Problem
Transcribe the lines from the start of the data below through the line with "sc.camera = cam", word for word and nothing more.

Data shown
——
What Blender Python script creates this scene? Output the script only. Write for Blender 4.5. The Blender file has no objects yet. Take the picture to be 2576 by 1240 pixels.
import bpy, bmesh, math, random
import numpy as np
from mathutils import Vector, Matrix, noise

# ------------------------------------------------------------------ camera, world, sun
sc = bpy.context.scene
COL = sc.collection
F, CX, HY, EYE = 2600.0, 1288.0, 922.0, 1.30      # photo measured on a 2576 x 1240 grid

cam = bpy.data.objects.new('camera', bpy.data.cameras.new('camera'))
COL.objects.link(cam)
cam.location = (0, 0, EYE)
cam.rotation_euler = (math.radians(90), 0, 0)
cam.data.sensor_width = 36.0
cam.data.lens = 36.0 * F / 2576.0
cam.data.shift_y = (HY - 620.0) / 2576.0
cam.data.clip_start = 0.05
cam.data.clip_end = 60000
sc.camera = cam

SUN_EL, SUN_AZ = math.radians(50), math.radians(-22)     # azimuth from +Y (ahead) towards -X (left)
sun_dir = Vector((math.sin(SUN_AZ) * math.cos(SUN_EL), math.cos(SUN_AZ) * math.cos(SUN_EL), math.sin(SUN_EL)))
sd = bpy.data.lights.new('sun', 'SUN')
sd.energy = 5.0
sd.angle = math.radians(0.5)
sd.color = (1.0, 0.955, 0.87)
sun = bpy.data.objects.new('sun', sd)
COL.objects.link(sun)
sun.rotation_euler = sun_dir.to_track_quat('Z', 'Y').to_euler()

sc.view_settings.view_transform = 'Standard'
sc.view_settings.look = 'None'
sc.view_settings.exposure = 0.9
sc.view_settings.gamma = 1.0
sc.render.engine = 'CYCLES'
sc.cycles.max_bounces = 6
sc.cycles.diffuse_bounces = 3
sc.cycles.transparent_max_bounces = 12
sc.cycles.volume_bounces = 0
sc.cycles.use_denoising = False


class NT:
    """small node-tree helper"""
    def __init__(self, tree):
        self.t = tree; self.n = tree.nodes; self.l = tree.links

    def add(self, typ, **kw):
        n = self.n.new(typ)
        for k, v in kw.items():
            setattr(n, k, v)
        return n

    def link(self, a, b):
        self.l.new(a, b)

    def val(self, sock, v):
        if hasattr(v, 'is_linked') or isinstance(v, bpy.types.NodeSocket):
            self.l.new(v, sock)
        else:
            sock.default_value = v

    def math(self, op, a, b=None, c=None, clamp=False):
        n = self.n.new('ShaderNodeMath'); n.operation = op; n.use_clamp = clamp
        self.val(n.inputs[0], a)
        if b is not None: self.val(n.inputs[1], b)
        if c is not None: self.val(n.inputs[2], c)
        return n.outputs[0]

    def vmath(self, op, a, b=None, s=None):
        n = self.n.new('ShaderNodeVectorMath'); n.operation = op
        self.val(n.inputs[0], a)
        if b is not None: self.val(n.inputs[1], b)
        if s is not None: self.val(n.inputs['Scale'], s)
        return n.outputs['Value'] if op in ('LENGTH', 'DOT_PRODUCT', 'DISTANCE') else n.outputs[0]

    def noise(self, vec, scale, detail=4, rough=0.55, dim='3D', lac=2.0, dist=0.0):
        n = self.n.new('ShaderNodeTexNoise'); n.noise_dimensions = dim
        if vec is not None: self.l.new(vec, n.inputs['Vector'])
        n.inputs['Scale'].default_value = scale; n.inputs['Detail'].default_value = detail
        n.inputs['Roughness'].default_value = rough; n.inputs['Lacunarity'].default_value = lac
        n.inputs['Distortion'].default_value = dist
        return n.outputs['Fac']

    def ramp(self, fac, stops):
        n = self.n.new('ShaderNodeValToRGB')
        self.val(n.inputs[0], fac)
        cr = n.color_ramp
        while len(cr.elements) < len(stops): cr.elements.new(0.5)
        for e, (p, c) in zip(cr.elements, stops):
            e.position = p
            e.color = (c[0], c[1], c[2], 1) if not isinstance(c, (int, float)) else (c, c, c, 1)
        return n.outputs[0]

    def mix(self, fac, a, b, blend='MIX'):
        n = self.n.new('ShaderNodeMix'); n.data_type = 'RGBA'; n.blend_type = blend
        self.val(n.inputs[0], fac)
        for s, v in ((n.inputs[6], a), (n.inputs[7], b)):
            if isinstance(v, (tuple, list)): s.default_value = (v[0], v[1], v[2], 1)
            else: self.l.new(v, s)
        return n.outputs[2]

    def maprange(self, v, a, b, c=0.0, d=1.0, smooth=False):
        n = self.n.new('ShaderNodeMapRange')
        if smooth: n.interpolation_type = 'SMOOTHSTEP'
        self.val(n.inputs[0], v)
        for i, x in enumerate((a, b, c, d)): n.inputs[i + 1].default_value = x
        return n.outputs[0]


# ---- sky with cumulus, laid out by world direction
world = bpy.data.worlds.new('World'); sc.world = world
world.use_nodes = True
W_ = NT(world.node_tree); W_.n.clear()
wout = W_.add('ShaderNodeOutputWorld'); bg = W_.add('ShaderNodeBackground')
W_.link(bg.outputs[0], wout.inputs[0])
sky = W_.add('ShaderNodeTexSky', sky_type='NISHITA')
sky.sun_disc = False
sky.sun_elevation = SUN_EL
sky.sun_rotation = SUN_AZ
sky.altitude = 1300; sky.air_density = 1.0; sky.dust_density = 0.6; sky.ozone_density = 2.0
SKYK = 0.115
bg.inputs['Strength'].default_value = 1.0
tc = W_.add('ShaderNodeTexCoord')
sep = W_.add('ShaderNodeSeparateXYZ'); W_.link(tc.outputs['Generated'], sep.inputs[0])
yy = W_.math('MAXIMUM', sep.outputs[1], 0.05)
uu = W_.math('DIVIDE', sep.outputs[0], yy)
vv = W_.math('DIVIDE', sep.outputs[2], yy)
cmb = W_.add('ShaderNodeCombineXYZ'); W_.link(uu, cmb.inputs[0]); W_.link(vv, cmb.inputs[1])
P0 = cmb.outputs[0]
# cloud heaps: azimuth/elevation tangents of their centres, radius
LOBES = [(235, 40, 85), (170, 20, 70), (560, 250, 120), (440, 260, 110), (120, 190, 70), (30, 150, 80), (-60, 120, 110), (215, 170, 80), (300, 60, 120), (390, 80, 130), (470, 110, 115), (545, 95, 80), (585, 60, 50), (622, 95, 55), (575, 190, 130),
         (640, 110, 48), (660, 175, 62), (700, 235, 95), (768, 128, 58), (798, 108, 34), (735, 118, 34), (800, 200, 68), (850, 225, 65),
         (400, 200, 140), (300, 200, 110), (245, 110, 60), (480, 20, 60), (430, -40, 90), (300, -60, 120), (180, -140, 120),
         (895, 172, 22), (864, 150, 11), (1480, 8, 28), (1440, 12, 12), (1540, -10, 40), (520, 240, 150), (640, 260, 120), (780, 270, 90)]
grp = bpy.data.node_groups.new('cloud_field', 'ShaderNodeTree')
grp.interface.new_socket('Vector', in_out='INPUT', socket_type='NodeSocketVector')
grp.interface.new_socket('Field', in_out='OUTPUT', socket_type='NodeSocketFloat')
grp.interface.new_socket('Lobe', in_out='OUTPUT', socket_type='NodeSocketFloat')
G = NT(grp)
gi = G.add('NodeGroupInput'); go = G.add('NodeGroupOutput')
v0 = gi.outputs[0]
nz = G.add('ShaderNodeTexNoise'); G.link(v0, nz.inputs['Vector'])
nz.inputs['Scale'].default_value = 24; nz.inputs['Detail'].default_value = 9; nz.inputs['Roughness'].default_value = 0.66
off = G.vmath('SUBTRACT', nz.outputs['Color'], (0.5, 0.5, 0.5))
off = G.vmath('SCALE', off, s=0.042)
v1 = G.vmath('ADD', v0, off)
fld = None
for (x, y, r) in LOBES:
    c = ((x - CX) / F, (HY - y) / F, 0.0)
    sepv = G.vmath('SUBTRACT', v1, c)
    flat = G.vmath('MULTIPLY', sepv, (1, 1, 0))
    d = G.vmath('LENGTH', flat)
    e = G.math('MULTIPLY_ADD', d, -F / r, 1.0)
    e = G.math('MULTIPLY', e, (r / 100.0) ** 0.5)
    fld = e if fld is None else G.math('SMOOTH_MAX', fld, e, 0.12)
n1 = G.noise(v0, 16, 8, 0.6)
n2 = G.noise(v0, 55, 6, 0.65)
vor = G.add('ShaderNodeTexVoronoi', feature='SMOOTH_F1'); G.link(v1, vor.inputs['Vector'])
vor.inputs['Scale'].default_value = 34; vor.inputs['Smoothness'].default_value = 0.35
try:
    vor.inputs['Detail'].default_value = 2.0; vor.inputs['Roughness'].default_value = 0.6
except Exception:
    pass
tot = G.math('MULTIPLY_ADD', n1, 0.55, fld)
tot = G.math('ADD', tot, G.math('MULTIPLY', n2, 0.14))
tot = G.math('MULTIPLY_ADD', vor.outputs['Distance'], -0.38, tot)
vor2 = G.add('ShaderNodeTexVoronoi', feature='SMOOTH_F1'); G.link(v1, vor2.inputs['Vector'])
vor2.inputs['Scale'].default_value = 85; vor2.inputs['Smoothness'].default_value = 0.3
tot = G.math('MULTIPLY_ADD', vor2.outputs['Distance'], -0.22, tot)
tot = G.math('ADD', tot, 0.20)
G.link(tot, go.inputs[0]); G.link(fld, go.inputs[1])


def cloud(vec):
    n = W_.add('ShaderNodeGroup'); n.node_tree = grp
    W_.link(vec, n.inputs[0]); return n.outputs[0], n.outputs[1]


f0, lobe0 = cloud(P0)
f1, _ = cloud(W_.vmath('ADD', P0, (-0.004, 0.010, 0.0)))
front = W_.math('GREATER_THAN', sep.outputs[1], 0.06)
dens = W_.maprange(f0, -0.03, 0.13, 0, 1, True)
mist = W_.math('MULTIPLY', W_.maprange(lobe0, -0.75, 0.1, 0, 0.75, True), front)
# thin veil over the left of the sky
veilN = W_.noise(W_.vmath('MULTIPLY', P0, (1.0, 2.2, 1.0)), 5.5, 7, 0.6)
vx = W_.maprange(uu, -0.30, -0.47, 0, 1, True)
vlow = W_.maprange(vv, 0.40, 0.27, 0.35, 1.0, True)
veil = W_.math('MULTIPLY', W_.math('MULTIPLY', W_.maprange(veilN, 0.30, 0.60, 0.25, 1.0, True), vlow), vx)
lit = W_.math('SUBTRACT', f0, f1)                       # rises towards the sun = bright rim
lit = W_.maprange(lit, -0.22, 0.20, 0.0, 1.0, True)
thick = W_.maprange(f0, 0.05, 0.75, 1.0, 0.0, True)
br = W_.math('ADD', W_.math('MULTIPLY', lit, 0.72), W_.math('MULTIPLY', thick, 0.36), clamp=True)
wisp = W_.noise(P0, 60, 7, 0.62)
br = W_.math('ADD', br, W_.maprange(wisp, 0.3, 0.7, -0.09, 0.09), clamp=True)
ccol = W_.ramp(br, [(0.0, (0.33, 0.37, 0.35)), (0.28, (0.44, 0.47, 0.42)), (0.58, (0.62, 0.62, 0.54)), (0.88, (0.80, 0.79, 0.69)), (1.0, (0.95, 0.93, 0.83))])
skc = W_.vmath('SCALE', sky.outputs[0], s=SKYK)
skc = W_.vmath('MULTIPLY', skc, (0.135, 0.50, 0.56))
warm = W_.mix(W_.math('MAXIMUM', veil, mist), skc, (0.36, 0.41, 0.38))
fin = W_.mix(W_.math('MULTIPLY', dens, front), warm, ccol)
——
Result of this exercise
What Blender Python script creates this scene? Output the script only. Write for Blender 4.5. The Blender file has no objects yet. Take the picture to be 2576 by 1240 pixels.
import bpy, bmesh, math, random
import numpy as np
from mathutils import Vector, Matrix, noise

# ------------------------------------------------------------------ camera, world, sun
sc = bpy.context.scene
COL = sc.collection
F, CX, HY, EYE = 2600.0, 1288.0, 922.0, 1.30      # photo measured on a 2576 x 1240 grid

cam = bpy.data.objects.new('camera', bpy.data.cameras.new('camera'))
COL.objects.link(cam)
cam.location = (0, 0, EYE)
cam.rotation_euler = (math.radians(90), 0, 0)
cam.data.sensor_width = 36.0
cam.data.lens = 36.0 * F / 2576.0
cam.data.shift_y = (HY - 620.0) / 2576.0
cam.data.clip_start = 0.05
cam.data.clip_end = 60000
sc.camera = cam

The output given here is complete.